Monday, July 11, 2011

Consequence of Public Truth / Private Value Divide

Christian, what is your goal in all of life? For years, I was told, "heaven." Once we get to heaven, we "finish the race," right? We strive with God, and we seek to perfect the soul, but once we die, the Christian has "made it," right? Newbigin challenges some of these sacred pieces of evangelical thought by suggesting that this way of thinking about the Christian life is really borrowed from Greek as well as Enlightenment ideals, but perhaps is not very Biblical. Really?

And so, inevitably, alongside the doctrine of progress (an Enlightenment ideal) there comes back the ancient pre-Christian idea of the immortality of the soul (a Greek ideal). The individual person finds the true end of his living and striving not in the perfect society, which only the remote posterity will see, but in an afterlife in another world, which has no relation to this. The two histories- my personal history and the history of the world- go their separate ways to different ends. My personal future and the future of the world have no essential relationship to each other. Human life is no longer a unity; it falls apart into two divisions: the private and the public, the spiritual and the political. We are back again at the dichotomy with which we have become so familiar in looking at our post-Enlightenment culture.
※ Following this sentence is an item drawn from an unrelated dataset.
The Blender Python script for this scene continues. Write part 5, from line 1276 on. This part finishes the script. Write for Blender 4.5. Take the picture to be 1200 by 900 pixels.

Yet the human person is a unity. I am the same person in my most private prayers and my most public acts. Whence comes the splitting apart of what we experience as a unity? It comes, of course, from the fact of death, the fact that at a point that is as unknown as it is certain I who pray and work must leave behind all my work, cut all those bonds that have from my birth bound me in one bundle of mutual responsibility with family, society, and world, and face alone the last horizon. This creates the split, tempting me to turn my back on the outward world of shared responsibilities and to find meaning exclusively in the pilgrimage of my own soul.